Selon l’accord de libre-échange avec l’Union européenne, le Maroc a un quota d’exportation de 285 000 tonnes de tomate sur le marché communautaire entre le 1er octobre et le 31 mai, en bénéficiant d’un abattement de 60 % de frais de douane. Cependant, dès que commencent les premières récoltes françaises, les tomates marocaines ne peuvent pas être vendues à des prix inférieurs à ceux fixés par l’Organisation mondiale du commerce. Si nous respections davantage nos agriculteurs, nous ne mangerions pas de tomates, ni en hiver ni au printemps, ce qui limiterait les importations. À quand les publicités “manger 5 fruits et légumes par jour… de saison” ? 

Un problème structurel en France

La France a délaissé la production de tomates de qualité moyenne à prix bas, particulièrement indispensable en période d’inflation. Certains maraîchers français se sont tournés vers la production de tomates anciennes qui n’ont que le nom, et d’autres des spécimens à haute valeur ajoutée. Pendant ce temps, le marché des tomates cerises nous passe sous le nez : les achats des ménages français sont passés de 7,8 % en 2015 à 14,3 % en 2020. La consommation de tomates cerises est exponentielle. 

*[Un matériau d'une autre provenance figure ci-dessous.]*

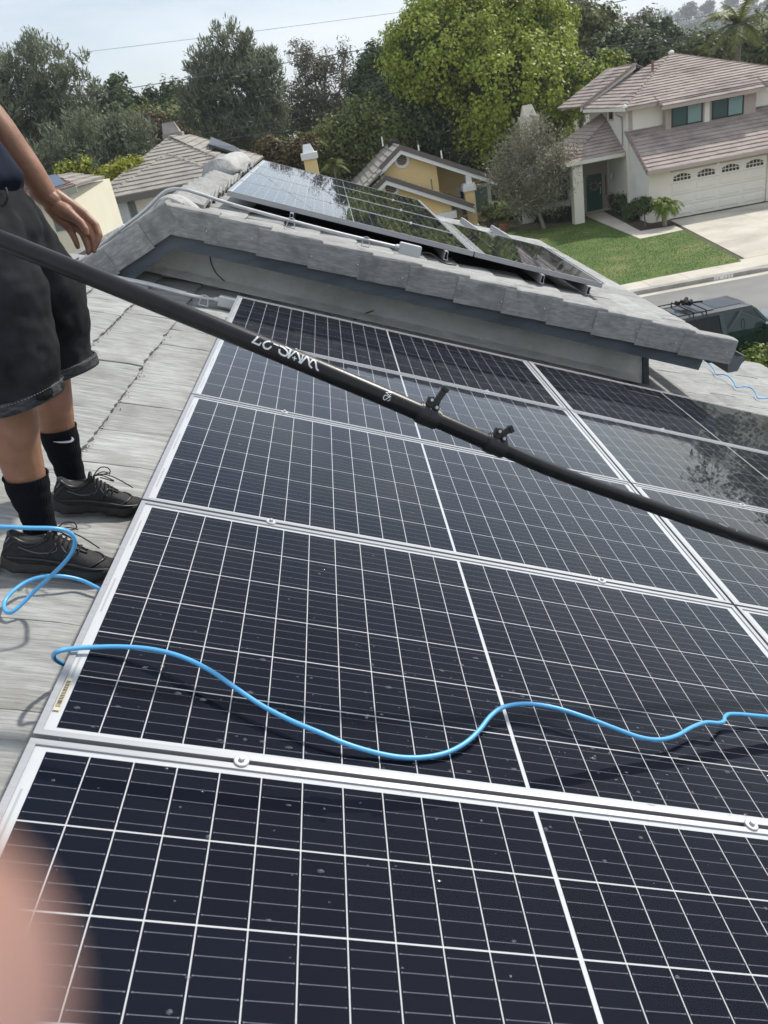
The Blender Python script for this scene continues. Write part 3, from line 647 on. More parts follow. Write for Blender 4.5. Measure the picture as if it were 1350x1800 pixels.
b.face((X0, 75, G - .02), (X1, 75, G - .02), (X1, 160, G - 14), (X0, 160, G - 14)); b.face((X0, 160, G - 14), (X1, 160, G - 14), (X1, Y1, G - 30), (X0, Y1, G - 30))
struct('ground', b, SOIL)
b = MB(); b.box(-60, 80, 19.0, 28.2, G - .3, G - .15); struct('road', b, ASPH)
b = MB()
for i in range(-8, 60):
    x = i * 1.5
    if x > 15.9 and x < 23.5: continue
    b.box(x + .006, x + 1.494, 28.55, 30.1, G - .15, G + random.uniform(-.003, .003))
o = struct('sidewalk', b, CONC)
b = MB(); b.box(-60, 15.9, 28.2, 28.545, G - .2, G); b.box(23.5, 80, 28.2, 28.545, G - .2, G)
b.hexa([(15.9, 28.2, G - .2), (17.2, 28.2, G - .2), (17.2, 28.545, G - .2), (15.9, 28.545, G - .2)], [(15.9, 28.2, G), (17.2, 28.2, G - .11), (17.2, 28.545, G - .04), (15.9, 28.545, G)])
b.box(17.2, 23.5, 28.2, 28.545, G - .2, G - .11); struct('curb', b, CURB)
b = MB(); b.box(-60, 80, 27.78, 28.196, G - .2, G - .144); struct('gutter_strip', b, CONC)
cn = atY(1272, 489, 28.19); e_ = empty('curb_number', (cn.x, 28.195, G - .075), 'white painted house number plate on the curb face', 'curb number')
boxes('plate', M('curb_white', (.8, .8, .78), .8), e_, (-.36, .36, -.004, 0, -.062, .066))
for k, s_ in enumerate('12 127'):
    if s_ == ' ': continue
    cu = bpy.data.curves.new('digit', 'FONT'); cu.body = s_; cu.size = .13; cu.extrude = .001; to_ = bpy.data.objects.new('tmp', cu); COL.objects.link(to_); me_ = bpy.data.meshes.new_from_object(to_); bpy.data.objects.remove(to_); o = link('digit', me_); o.parent = e_; o.location = (-.32 + k * .11, -.006, -.045); o.rotation_euler = (math.pi / 2, 0, 0); me_.materials.clear(); me_.materials.append(DARK)
# driveway slabs
dx0, dx1 = 16.35, 17.75
b = MB()
b.hexa([(16.0, 28.55, G - .2), (23.4, 28.55, G - .2), (23.4, 30.1, G - .2), (16.3, 30.1, G - .2)], [(16.0, 28.55, G - .05), (23.4, 28.55, G - .05), (23.4, 30.1, G + .004), (16.3, 30.1, G + .004)])
for k in range(3):
    ya = 30.12 + k * 3.6; yb = ya + 3.585; xa = dx0 + (dx1 - dx0) * (ya - 30.1) / 11; xb = dx0 + (dx1 - dx0) * (yb - 30.1) / 11
    for (p, q) in ((0, .5), (.5, 1)):
        L_ = lambda xs, t: xs + (23.6 - xs) * t
        b.hexa([(L_(xa, p) + .008, ya, G - .1), (L_(xa, q) - .008, ya, G - .1), (L_(xb, q) - .008, yb, G - .1), (L_(xb, p) + .008, yb, G - .1)],
               [(L_(xa, p) + .008, ya, G + .006), (L_(xa, q) - .008, ya, G + .006), (L_(xb, q) - .008, yb, G + .006), (L_(xb, p) + .008, yb, G + .006)])
struct('driveway', b, CONC)
def zpoly(name, mt, pix, z, th=.05):
    pts = [atZ(x, y, z) for x, y in pix]; b = MB(); n = len(pts); lo_ = [p - Vector((0, 0, th)) for p in pts]
    b.raw(pts + lo_, [tuple(range(n))[::-1] if (pts[1] - pts[0]).cross(pts[2] - pts[0]).z < 0 else tuple(range(n))] + [(i, (i + 1) % n, (i + 1) % n + n, i + n) for i in range(n)]); return struct(name, b, mt)
b = MB(); nx, ny = 70, 60; rr = random.Random(4)
lawn_px = [(840, 412), (1008, 394), (1035, 386), (1125, 419), (1200, 404), (1303, 459), (1160, 486), (900, 540)]
lawn = zpoly('lawn', GRASS, lawn_px, G + .012)
zpoly('front_path', CONC, [(1028, 378), (1060, 371), (1126, 406), (1186, 396), (1201, 404), (1125, 419.5)], G + .03)
zpoly('planting_bed', MULCH, [(1060, 371), (1080, 369), (1145, 392), (1184, 390), (1186, 396), (1126, 407)], G + .026)
zpoly('planting_bed', SOIL, [(860, 404), (905, 402), (930, 404), (1003, 396), (1003, 372), (960, 350), (850, 360)], G + .03)
# blades over the lawn
lp = [atZ(x, y, G) for x, y in lawn_px]
def inpoly(x, y, P_):
    c = False; j = len(P_) - 1
    for i in range(len(P_)):
        if ((P_[i].y > y) != (P_[j].y > y)) and (x < (P_[j].x - P_[i].x) * (y - P_[i].y) / (P_[j].y - P_[i].y) + P_[i].x): c = not c
        j = i
    return c
vs = []; fs = []
xs = [p.x for p in lp]; ys = [p.y for p in lp]
while len(fs) < 42000:
    x = rr.uniform(min(xs), max(xs)); y = rr.uniform(min(ys), max(ys))
    if not inpoly(x, y, lp): continue
    h = rr.uniform(.015, .035); a = rr.uniform(0, math.pi); w_ = .012; i = len(vs)
    vs += [(x - math.cos(a) * w_, y - math.sin(a) * w_, G + .012), (x + math.cos(a) * w_, y + math.sin(a) * w_, G + .012), (x + rr.uniform(-.03, .03), y + rr.uniform(-.03, .03), G + .012 + h)]
    fs.append((i, i + 1, i + 2))
me = bpy.data.meshes.new('grass'); me.from_pydata(vs, [], fs); me.materials.append(BLADE); o = link('grass', me); tag(o, 'short green mown grass on the front lawn', kind='stuff')

# ================================================================== roofs with real courses
def clip(poly, a, b_, c):       # keep a*x+b*y+c >= 0
    out = []
    for i in range(len(poly)):
        p, q = poly[i], poly[(i + 1) % len(poly)]; dp = a * p[0] + b_ * p[1] + c; dq = a * q[0] + b_ * q[1] + c
        if dp >= 0: out.append(p)
        if (dp >= 0) != (dq >= 0):
            t = dp / (dp - dq); out.append((p[0] + (q[0] - p[0]) * t, p[1] + (q[1] - p[1]) * t))
    return out
def roof_plane(mt, parent, pts, ex=.34, th=.045, name='roof', base=.06, seed=0):
    """pts[0]->pts[1] is the eave; courses step up from it"""
    pts = [Vector(p) for p in pts]; e = (pts[1] - pts[0]).normalized(); n = None
    for i in range(2, len(pts)):
        c = e.cross(pts[i] - pts[0])
        if c.length > 1e-3: n = c.normalized(); break
    if n.z < 0: n = -n
    s = n.cross(e); 
    if s.z < 0: s = -s
    o = pts[0]; poly = [((p - o).dot(e), (p - o).dot(s)) for p in pts]; mxs = max(p[1] for p in poly); b = MB()
    rr = random.Random(seed); k = 0; y = 0.0
    while y < mxs - .02:
        y1 = min(y + ex, mxs); band = clip(clip(poly, 0, 1, -y), 0, -1, y1)
        if len(band) >= 3:
            x0 = min(p[0] for p in band); x1 = max(p[0] for p in band)
            # split each course into tiles of ~.33 m, each at a slightly different height
            nt_ = max(1, int((x1 - x0) / .33)) if ex < .5 else 1; wdt = .33; xs_ = x0 - (.165 if k % 2 else 0) ; 
            while xs_ < x1:
                cell = clip(clip(band, 1, 0, -xs_), -1, 0, xs_ + wdt)
                if len(cell) >= 3:
                    j = rr.uniform(-.006, .006)
                    top = [o + e * p[0] + s * p[1] + n * (th * (1 - (p[1] - y) / ex) + j) for p in cell]
                    bot = [o + e * p[0] + s * p[1] - n * .004 for p in cell]
                    m = len(cell); nrm = (top[1] - top[0]).cross(top[2] - top[0])
                    f_ = tuple(range(m)) if nrm.dot(n) > 0 else tuple(range(m))[::-1]
                    b.raw(top + bot, [f_] + [(i, (i + 1) % m, (i + 1) % m + m, i + m) for i in range(m)])
                xs_ += wdt
        y = y1; k += 1
    m = len(pts); b.raw(pts + [p - n * base for p in pts], [tuple(range(m)), tuple(range(m, 2 * m))[::-1]] + [(i, (i + 1) % m, (i + 1) % m + m, i + m) for i in range(m)])
    return b.build(name, mt, parent)
def caps(mt, parent, p0, p1, r=.12, step=.34, name='ridge_tiles'):
    p0, p1 = Vector(p0), Vector(p1); d = p1 - p0; n = max(1, int(d.length / step)); b = MB(); e = d.normalized(); side = e.cross(Vector((0, 0, 1))).normalized(); up = side.cross(e)
    for i in range(n):
        a = p0 + d * (i / n); c = p0 + d * ((i + 1.1) / n)
        ra = []; rb = []
        for t in (-1, -.5, 0, .5, 1):
            ra.append(a + side * t * r + up * (.075 - abs(t) * .09)); rb.append(c + side * t * r * .85 + up * (.04 - abs(t) * .08))
        ra += [a + side * .9 * r - up * .06, a - side * .9 * r - up * .06]; rb += [c + side * .8 * r - up * .06, c - side * .8 * r - up * .06]
        b.loft([ra, rb])
    o = b.build(name, mt, parent); o['kind'] = 'stuff'; return o
PINK = M('pinkish_tile', (0.33, 0.27, 0.24), 0.85, col2=(0.41, 0.345, 0.31), nscale=1.3, ndet=8, island=0.06, col3=(0.22, 0.18, 0.17), n3=0.7, bump=(12, .3, .02))
PINKD = M('brown_ridge_tile', (0.26, 0.195, 0.165), 0.85, island=0.12)
TANT = M('tan_tile', (0.30, 0.275, 0.24), 0.85, col2=(0.38, 0.35, 0.31), nscale=1.3, ndet=8, island=0.06, col3=(0.24, 0.22, 0.2), n3=0.7)
TANR = M('tan_ridge_tile', (0.29, 0.265, 0.235), 0.85, island=0.12)
SIDE = M('cream_siding', (0.78, 0.74, 0.64), 0.75, col2=(0.82, 0.78, 0.69), nscale=1.5)
SIDEW = M('white_siding', (0.74, 0.72, 0.68), 0.75, col2=(0.80, 0.78, 0.74), nscale=1.5)
TRIM = M('taupe_trim', (0.42, 0.345, 0.30), 0.7, col2=(0.46, 0.385, 0.34), nscale=2)
CREAMW = M('cream_stucco', (0.82, 0.77, 0.64), 0.85, col2=(0.85, 0.81, 0.70), nscale=1.2)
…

Faute de concurrence, le Maroc prend la place et fait mal : 0,99 € le paquet de 250 g pour des tomates sans goût. La France ne peut pas rivaliser avec ces prix. Les tomates seront toujours plus chères et tout aussi fades hors saison. Enfin, il faudrait se pencher activement sur les grandes surfaces. Pourquoi donnent-elles une telle visibilité à ces produits et combien facturent-elles aux consommateurs ? Afficher des campagnes de soutien à nos maraîchers, c’est bien. Les mettre en pratique c’est mieux.